Boek
Essential Dracula, The
Auteur | Bram Stoker , Leonard Wolf (redacteur) |
Eerste Uitgave | 1993 |
Uitgave | 1993 |
Uitgeverij | Plume |
Vorm | roman |
Taal | Engels |
Bladzijden | 484 bladzijden |
Gelezen | 2003-09-16 |
Score | 8/10 |
Inhoud
The Definitive Annotated Edition of Bram Stoker's Classic Novel
The complete text (including the missing
first chapter,
Dracula's Guest
) of Bram Stoker's original novel, fully annotated with thousands of fascinating facts and legends about Dracula, Transylvania, and vampires... everything you ever wanted to know about literature's most famous Count.
The Essential Dracula also includes:
A major new introduction essay by Leonard Wolf that provides background on Stoker's classic, examines the cultural history of the Dracula myth, and traces the literary history of the vampire novel from John Polidori's The Vampyre (1819) to Anne Rice's The Vampire Lestat (1985)...
A selected filmography of major vampire films, from F.W. Murman's silent classic Nosferatu (1922) to Francis Ford Coppola's blockbuster Bram Stoker's Dracula.
Commentary by leading contemporary horror writers, including Harlan Ellison, Robert Bloch, and many more...
Over 35 illustrations, including stunning new Dracula illustrations by Christopher Bing...
The Essential Dracula is the most complete na d comprehensive edition of the world's greatest horror story.
Bespreking
The vampire novel!
Actually Dracula does not need a lot of explanation. Everybody must have experienced at least once the myth of Count Dracula in any form: film, television or book. No character has ever ignited so much imagination than the Chief Vampire of Transylvania. It is absolutely no surprise that this book is still read by thousands of people worldwide.
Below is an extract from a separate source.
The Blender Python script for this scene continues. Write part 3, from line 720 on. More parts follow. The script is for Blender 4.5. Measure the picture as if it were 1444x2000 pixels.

The narrative unfolds itself by combining letters, newspaper clippings, journal entries and even phonograph records. This certainly adds to the mysterious atmosphere that dominates the first half of the book, but turns a bit against the story when the action really starts. Simply by reading a letter written by Miss Mina Murray, you are already informed that Mina will survive the struggle described by her. Technically this method also puts extra constraints on the author. Knowing this, it is fun to see how many tricks Stoker needed to keep the flow of letters going. At one point in the story he has to send Doctor Van Helsing back home, just so he can respond with a letter. Of course, it would have been quite silly to have two people writing each other letters while they are living in the same house.
The story itself is very powerful, but to modern readers it is often perceived as being dense and overcrowded with details. This is typical to Victorian novels, in which the women are always tender and caring and the men brave and intelligent. It seems that these conclusions have to be underlined on every page of the book. Still Bram Stoker succeeds in winning the attention of the reader by supplying an unprecedented richness to the story. The plot is filled with unexpected twists, remarkable action sequences and rather eerie -sometimes almost erotic- confrontations with evil entities. No situation is left unused to heighten the mystery. Even for the spoiled modern reader, some lugubrious scenes can still be experienced as hair-raising; a treat that most modern novels can't claim so easily.
Keeping in mind that this is a typical Victorian extravaganza and that the story suffers a bit under its form, one can but only admit that Dracula must be 'the' classic vampire novel. Although there is a lot of 'derived' work on the market, no one can truly claim to know the legend of Dracula without having read Bram Stoker's novel.